Dataset rows
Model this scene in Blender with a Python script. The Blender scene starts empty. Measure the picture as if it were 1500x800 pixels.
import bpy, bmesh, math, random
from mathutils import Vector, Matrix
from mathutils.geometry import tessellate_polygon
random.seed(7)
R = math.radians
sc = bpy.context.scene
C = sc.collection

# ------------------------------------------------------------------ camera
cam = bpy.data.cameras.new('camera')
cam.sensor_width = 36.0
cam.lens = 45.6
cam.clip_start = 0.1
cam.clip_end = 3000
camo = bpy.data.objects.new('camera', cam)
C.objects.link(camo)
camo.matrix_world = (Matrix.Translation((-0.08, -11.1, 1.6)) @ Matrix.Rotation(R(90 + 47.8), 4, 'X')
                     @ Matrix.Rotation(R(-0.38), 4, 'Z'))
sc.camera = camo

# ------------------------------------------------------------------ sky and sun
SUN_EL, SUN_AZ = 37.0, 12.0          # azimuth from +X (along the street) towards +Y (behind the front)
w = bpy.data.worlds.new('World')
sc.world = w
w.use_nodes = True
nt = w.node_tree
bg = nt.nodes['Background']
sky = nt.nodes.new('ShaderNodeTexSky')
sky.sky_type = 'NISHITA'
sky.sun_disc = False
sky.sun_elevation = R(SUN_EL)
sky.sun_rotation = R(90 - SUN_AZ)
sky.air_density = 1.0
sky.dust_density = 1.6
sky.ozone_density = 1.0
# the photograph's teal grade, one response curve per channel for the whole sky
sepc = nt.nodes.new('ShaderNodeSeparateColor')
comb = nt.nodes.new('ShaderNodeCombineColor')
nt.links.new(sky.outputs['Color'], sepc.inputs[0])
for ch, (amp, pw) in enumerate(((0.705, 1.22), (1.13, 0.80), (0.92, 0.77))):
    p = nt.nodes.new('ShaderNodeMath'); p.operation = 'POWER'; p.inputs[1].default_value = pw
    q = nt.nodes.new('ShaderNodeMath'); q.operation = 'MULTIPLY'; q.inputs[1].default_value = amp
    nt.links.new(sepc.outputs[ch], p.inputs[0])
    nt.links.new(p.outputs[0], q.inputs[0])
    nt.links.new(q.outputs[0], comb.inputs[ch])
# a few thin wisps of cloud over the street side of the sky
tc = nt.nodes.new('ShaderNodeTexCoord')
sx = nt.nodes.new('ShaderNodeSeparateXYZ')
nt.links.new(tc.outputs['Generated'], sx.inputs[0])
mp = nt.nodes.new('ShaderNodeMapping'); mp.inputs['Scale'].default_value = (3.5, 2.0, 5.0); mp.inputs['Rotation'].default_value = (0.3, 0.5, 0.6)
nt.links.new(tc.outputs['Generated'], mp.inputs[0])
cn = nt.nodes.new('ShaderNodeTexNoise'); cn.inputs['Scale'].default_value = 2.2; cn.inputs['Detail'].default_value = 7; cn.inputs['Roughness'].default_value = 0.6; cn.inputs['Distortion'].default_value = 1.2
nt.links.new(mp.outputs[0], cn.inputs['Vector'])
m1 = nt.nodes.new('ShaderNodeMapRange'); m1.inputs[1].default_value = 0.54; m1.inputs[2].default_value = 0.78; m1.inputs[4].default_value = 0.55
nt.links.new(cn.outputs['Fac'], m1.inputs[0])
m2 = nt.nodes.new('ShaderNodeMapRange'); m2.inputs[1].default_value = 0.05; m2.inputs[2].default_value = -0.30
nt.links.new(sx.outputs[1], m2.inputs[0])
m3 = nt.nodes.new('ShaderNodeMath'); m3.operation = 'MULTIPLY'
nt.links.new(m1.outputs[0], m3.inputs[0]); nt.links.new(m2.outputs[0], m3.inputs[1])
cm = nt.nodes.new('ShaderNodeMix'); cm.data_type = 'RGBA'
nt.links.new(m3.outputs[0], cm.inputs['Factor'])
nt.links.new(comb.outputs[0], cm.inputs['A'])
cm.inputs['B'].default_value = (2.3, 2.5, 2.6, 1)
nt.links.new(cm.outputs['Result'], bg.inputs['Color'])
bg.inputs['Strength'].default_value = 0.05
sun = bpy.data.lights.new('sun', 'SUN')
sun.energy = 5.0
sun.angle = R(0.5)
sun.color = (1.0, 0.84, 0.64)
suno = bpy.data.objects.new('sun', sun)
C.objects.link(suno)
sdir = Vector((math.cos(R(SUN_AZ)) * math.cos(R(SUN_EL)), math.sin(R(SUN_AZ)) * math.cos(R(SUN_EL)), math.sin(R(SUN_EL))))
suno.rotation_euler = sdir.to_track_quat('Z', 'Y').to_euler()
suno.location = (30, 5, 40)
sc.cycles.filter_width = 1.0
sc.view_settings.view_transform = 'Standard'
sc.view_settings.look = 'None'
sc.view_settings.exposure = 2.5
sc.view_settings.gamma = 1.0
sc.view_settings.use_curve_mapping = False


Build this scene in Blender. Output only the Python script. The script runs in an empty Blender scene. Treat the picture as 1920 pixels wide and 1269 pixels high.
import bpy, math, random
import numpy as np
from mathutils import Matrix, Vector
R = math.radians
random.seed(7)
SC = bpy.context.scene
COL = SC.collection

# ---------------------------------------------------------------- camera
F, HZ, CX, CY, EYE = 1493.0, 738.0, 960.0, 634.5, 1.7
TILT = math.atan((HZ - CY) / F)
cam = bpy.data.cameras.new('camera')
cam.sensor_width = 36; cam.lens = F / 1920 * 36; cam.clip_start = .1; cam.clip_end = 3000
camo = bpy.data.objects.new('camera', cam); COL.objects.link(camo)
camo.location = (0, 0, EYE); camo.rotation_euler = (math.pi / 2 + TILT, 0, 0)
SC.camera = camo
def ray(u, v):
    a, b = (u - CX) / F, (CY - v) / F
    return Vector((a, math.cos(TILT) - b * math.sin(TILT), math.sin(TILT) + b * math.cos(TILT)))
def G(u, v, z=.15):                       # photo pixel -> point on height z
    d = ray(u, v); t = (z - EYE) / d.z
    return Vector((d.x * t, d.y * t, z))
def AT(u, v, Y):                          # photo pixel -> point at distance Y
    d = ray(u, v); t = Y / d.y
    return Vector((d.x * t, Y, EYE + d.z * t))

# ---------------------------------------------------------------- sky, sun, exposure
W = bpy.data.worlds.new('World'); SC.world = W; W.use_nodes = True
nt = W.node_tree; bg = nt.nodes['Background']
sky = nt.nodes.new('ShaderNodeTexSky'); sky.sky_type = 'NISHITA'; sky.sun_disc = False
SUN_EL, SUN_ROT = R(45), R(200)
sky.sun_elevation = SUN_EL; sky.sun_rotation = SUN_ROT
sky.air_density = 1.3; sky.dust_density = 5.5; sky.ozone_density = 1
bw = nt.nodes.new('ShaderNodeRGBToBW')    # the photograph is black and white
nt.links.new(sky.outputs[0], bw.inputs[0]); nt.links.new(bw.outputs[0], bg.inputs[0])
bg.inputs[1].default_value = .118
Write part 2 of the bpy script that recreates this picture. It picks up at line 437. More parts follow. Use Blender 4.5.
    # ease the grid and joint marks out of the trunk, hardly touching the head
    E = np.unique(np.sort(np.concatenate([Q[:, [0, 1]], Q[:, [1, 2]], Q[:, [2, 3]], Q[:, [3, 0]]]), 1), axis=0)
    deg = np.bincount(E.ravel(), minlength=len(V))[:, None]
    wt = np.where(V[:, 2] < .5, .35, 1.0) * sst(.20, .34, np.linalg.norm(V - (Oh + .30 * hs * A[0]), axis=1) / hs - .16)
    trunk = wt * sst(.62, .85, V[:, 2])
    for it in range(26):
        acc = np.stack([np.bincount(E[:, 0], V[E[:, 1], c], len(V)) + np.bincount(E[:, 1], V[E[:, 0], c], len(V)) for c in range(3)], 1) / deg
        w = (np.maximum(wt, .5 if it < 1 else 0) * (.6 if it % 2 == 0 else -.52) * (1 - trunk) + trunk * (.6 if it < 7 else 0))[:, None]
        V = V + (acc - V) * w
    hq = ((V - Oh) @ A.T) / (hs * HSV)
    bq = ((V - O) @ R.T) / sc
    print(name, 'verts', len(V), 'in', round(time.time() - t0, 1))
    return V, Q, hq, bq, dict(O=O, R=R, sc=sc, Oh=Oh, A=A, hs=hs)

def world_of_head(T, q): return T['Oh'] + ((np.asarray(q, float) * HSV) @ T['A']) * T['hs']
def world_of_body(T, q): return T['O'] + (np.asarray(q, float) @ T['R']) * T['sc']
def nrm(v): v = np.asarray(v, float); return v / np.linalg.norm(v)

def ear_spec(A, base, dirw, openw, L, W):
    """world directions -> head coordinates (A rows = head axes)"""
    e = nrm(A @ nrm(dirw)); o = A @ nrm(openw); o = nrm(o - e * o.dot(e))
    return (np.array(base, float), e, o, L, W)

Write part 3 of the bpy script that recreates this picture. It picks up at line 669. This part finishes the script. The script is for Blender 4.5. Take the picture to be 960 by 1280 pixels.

What is needed:
Transcribe, exactly and without additions, the lines of the records above, beginning with the line that contains "Write part 2" and ending with the line that contains "return (np.array(base, float), e, o, L, W)", both included.

Response to the task:
Write part 2 of the bpy script that recreates this picture. It picks up at line 437. More parts follow. Use Blender 4.5.
    # ease the grid and joint marks out of the trunk, hardly touching the head
    E = np.unique(np.sort(np.concatenate([Q[:, [0, 1]], Q[:, [1, 2]], Q[:, [2, 3]], Q[:, [3, 0]]]), 1), axis=0)
    deg = np.bincount(E.ravel(), minlength=len(V))[:, None]
    wt = np.where(V[:, 2] < .5, .35, 1.0) * sst(.20, .34, np.linalg.norm(V - (Oh + .30 * hs * A[0]), axis=1) / hs - .16)
    trunk = wt * sst(.62, .85, V[:, 2])
    for it in range(26):
        acc = np.stack([np.bincount(E[:, 0], V[E[:, 1], c], len(V)) + np.bincount(E[:, 1], V[E[:, 0], c], len(V)) for c in range(3)], 1) / deg
        w = (np.maximum(wt, .5 if it < 1 else 0) * (.6 if it % 2 == 0 else -.52) * (1 - trunk) + trunk * (.6 if it < 7 else 0))[:, None]
        V = V + (acc - V) * w
    hq = ((V - Oh) @ A.T) / (hs * HSV)
    bq = ((V - O) @ R.T) / sc
    print(name, 'verts', len(V), 'in', round(time.time() - t0, 1))
    return V, Q, hq, bq, dict(O=O, R=R, sc=sc, Oh=Oh, A=A, hs=hs)

def world_of_head(T, q): return T['Oh'] + ((np.asarray(q, float) * HSV) @ T['A']) * T['hs']
def world_of_body(T, q): return T['O'] + (np.asarray(q, float) @ T['R']) * T['sc']
def nrm(v): v = np.asarray(v, float); return v / np.linalg.norm(v)

def ear_spec(A, base, dirw, openw, L, W):
    """world directions -> head coordinates (A rows = head axes)"""
    e = nrm(A @ nrm(dirw)); o = A @ nrm(openw); o = nrm(o - e * o.dot(e))
    return (np.array(base, float), e, o, L, W)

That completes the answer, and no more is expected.